The Hour Before Dawn

I recently finished reading Penelope Wilcock’s book, The Hour Before Dawn. It’s the fifth book in The Hawk and the Dove series, marking the exact midpoint in the nine-part series. I’ve been steadily reading through these books over the course of 2021, since they were recommended to me by my friend Jason and purchased for me as a birthday gift from my parents. So it should be obvious that I’m already a pretty big fan of these books about a group of men living in a Benedictine monastery in 14th Century Yorkshire.

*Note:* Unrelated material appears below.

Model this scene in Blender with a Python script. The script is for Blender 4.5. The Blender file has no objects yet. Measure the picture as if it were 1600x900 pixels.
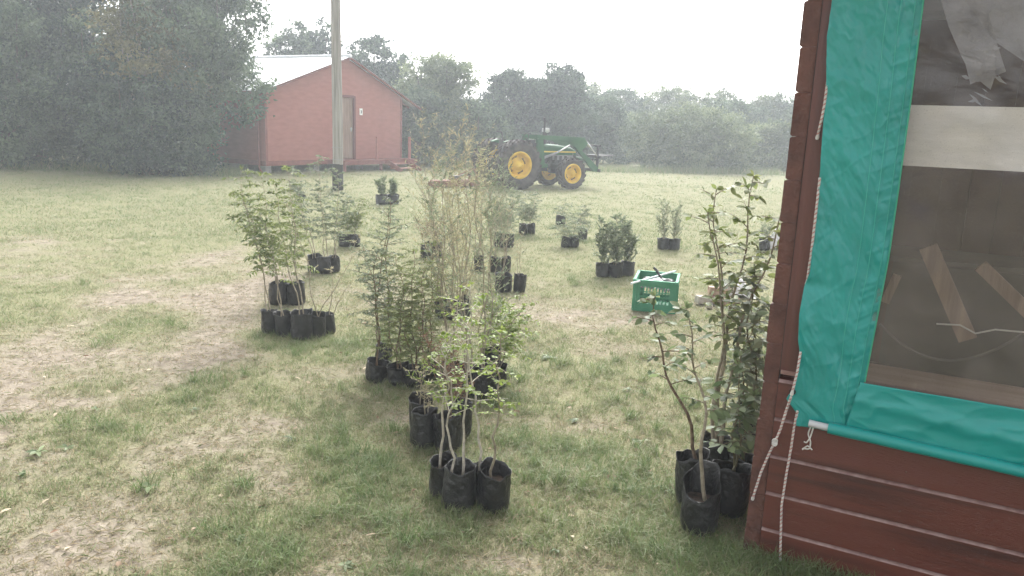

The most notable feature of The Hour Before Dawn is that it actually doesn’t focus on life at the monastery. At least not to the extent that the other books in the series do. Most of the story’s most meaningful action takes place off-site, in the hometown of Saint Alcuin’s abbot, John. The early chapters of the book are dominated by a horrific tragedy involving John’s mother and sister. This sets off a redemptive arc both for John and for John’s sister, Madeleine. And I appreciated the journey undertaken by each of these characters.

But I think the most powerful part of the story came in the middle of the book, with a tertiary character named William. He’s another monk who was transplanted to Saint Alcuin’s in the previous book from the series. He’s not a major player. In The Hour Before Dawn, however, he plays a helpful role in the stories of John and Madeleine. But the most meaningful part of the whole book (for me) happened around two-thirds of the way through the book, when William experienced an intensely personal encounter with Jesus in prayer. The description of William’s encounter with Jesus was so beautiful that it made me cry. It made the whole book worth the read.

Otherwise, though, I have to say that The Hour Before Dawn was my least favorite book in the series. I’ve found the interpersonal dynamics between the brothers at Saint Alcuin’s to be the best stuff in these stories. And there just wasn’t much of those interpersonal dynamics in this one. It focused more on the characters’ internal processing of trauma and grief. Furthermore, most of the action took place away from Saint Alcuin’s. So I hope that future books in the series will return to those things that made me fall in love with the characters and settings to begin with.

I definitely plan to keep reading the series. My heart is too invested in the stories to quit now. Still, if you’re looking for a book recommendation from me, I would say that you’re better off with the original trilogy of The Hawk and the Dove. And then you can decide for yourself what you want to get to do when you reach The Hour Before Dawn.